### Material
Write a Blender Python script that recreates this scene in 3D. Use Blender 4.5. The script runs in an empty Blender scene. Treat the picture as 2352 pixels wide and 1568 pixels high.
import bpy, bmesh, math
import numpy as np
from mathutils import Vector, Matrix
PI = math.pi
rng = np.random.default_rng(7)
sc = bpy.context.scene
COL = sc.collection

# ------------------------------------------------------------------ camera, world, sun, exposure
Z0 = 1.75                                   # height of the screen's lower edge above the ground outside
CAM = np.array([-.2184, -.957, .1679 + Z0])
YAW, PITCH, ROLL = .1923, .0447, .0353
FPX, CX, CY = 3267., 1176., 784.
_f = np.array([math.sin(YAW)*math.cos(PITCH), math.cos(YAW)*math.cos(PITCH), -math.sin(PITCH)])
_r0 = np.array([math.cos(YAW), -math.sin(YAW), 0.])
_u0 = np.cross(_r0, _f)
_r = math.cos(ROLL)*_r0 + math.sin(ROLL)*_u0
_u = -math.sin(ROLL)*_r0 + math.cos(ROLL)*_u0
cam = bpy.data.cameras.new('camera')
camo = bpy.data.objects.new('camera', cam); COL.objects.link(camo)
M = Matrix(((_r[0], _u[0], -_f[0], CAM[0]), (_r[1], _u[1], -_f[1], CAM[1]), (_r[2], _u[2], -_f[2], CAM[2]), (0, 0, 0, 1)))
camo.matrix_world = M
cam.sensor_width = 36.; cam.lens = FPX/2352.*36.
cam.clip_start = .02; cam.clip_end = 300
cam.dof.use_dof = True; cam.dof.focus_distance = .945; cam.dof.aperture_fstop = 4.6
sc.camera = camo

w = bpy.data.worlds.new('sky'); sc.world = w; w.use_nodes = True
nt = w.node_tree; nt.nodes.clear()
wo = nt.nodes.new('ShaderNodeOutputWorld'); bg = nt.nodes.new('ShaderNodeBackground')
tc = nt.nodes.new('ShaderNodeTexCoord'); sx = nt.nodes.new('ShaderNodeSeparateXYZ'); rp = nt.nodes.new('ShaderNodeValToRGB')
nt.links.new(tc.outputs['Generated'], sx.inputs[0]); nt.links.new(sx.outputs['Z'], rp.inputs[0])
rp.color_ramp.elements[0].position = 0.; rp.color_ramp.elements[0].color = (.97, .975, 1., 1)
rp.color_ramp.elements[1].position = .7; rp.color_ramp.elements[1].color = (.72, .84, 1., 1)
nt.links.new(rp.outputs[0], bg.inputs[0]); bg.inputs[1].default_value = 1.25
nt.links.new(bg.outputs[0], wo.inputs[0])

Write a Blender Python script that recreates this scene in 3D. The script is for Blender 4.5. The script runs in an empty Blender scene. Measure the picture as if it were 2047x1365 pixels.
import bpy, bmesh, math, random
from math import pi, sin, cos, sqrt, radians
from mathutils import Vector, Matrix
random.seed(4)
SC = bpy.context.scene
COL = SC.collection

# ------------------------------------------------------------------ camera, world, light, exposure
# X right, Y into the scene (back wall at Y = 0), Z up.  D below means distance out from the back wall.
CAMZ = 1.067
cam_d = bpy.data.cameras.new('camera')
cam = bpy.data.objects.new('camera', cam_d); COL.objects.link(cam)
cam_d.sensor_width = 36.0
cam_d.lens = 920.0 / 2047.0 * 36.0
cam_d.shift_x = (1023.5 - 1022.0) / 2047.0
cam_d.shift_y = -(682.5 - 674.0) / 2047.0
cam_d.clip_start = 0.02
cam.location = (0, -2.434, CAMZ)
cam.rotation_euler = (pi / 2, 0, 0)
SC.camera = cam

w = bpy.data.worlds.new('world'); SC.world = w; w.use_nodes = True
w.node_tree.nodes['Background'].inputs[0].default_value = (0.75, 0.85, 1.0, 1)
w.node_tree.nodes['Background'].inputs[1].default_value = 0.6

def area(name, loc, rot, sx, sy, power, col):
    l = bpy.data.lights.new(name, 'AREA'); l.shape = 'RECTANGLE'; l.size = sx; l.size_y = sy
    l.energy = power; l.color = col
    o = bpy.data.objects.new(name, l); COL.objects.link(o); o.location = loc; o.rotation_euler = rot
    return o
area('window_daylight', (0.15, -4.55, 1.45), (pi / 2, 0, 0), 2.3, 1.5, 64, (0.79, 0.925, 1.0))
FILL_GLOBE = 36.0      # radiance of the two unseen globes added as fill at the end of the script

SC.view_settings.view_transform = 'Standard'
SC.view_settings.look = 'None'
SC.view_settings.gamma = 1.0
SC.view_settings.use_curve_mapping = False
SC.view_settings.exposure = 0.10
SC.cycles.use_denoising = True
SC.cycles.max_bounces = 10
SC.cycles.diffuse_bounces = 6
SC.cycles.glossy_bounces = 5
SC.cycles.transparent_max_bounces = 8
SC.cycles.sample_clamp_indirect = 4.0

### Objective
Every entry must be quoted exactly as it appears above.

### Correct output
Write a Blender Python script that recreates this scene in 3D. Use Blender 4.5. The script runs in an empty Blender scene. Treat the picture as 2352 pixels wide and 1568 pixels high.
import bpy, bmesh, math
import numpy as np
from mathutils import Vector, Matrix
PI = math.pi
rng = np.random.default_rng(7)
sc = bpy.context.scene
COL = sc.collection

# ------------------------------------------------------------------ camera, world, sun, exposure
Z0 = 1.75                                   # height of the screen's lower edge above the ground outside
CAM = np.array([-.2184, -.957, .1679 + Z0])
YAW, PITCH, ROLL = .1923, .0447, .0353
FPX, CX, CY = 3267., 1176., 784.
_f = np.array([math.sin(YAW)*math.cos(PITCH), math.cos(YAW)*math.cos(PITCH), -math.sin(PITCH)])
_r0 = np.array([math.cos(YAW), -math.sin(YAW), 0.])
_u0 = np.cross(_r0, _f)
_r = math.cos(ROLL)*_r0 + math.sin(ROLL)*_u0
_u = -math.sin(ROLL)*_r0 + math.cos(ROLL)*_u0
cam = bpy.data.cameras.new('camera')
camo = bpy.data.objects.new('camera', cam); COL.objects.link(camo)
M = Matrix(((_r[0], _u[0], -_f[0], CAM[0]), (_r[1], _u[1], -_f[1], CAM[1]), (_r[2], _u[2], -_f[2], CAM[2]), (0, 0, 0, 1)))
camo.matrix_world = M
cam.sensor_width = 36.; cam.lens = FPX/2352.*36.
cam.clip_start = .02; cam.clip_end = 300
cam.dof.use_dof = True; cam.dof.focus_distance = .945; cam.dof.aperture_fstop = 4.6
sc.camera = camo

w = bpy.data.worlds.new('sky'); sc.world = w; w.use_nodes = True
nt = w.node_tree; nt.nodes.clear()
wo = nt.nodes.new('ShaderNodeOutputWorld'); bg = nt.nodes.new('ShaderNodeBackground')
tc = nt.nodes.new('ShaderNodeTexCoord'); sx = nt.nodes.new('ShaderNodeSeparateXYZ'); rp = nt.nodes.new('ShaderNodeValToRGB')
nt.links.new(tc.outputs['Generated'], sx.inputs[0]); nt.links.new(sx.outputs['Z'], rp.inputs[0])
rp.color_ramp.elements[0].position = 0.; rp.color_ramp.elements[0].color = (.97, .975, 1., 1)
rp.color_ramp.elements[1].position = .7; rp.color_ramp.elements[1].color = (.72, .84, 1., 1)
nt.links.new(rp.outputs[0], bg.inputs[0]); bg.inputs[1].default_value = 1.25
nt.links.new(bg.outputs[0], wo.inputs[0])

Write a Blender Python script that recreates this scene in 3D. The script is for Blender 4.5. The script runs in an empty Blender scene. Measure the picture as if it were 2047x1365 pixels.
import bpy, bmesh, math, random
from math import pi, sin, cos, sqrt, radians
from mathutils import Vector, Matrix
random.seed(4)
SC = bpy.context.scene
COL = SC.collection

# ------------------------------------------------------------------ camera, world, light, exposure
# X right, Y into the scene (back wall at Y = 0), Z up.  D below means distance out from the back wall.
CAMZ = 1.067
cam_d = bpy.data.cameras.new('camera')
cam = bpy.data.objects.new('camera', cam_d); COL.objects.link(cam)
cam_d.sensor_width = 36.0
cam_d.lens = 920.0 / 2047.0 * 36.0
cam_d.shift_x = (1023.5 - 1022.0) / 2047.0
cam_d.shift_y = -(682.5 - 674.0) / 2047.0
cam_d.clip_start = 0.02
cam.location = (0, -2.434, CAMZ)
cam.rotation_euler = (pi / 2, 0, 0)
SC.camera = cam

w = bpy.data.worlds.new('world'); SC.world = w; w.use_nodes = True
w.node_tree.nodes['Background'].inputs[0].default_value = (0.75, 0.85, 1.0, 1)
w.node_tree.nodes['Background'].inputs[1].default_value = 0.6

def area(name, loc, rot, sx, sy, power, col):
    l = bpy.data.lights.new(name, 'AREA'); l.shape = 'RECTANGLE'; l.size = sx; l.size_y = sy
    l.energy = power; l.color = col
    o = bpy.data.objects.new(name, l); COL.objects.link(o); o.location = loc; o.rotation_euler = rot
    return o
area('window_daylight', (0.15, -4.55, 1.45), (pi / 2, 0, 0), 2.3, 1.5, 64, (0.79, 0.925, 1.0))
FILL_GLOBE = 36.0      # radiance of the two unseen globes added as fill at the end of the script

SC.view_settings.view_transform = 'Standard'
SC.view_settings.look = 'None'
SC.view_settings.gamma = 1.0
SC.view_settings.use_curve_mapping = False
SC.view_settings.exposure = 0.10
SC.cycles.use_denoising = True
SC.cycles.max_bounces = 10
SC.cycles.diffuse_bounces = 6
SC.cycles.glossy_bounces = 5
SC.cycles.transparent_max_bounces = 8
SC.cycles.sample_clamp_indirect = 4.0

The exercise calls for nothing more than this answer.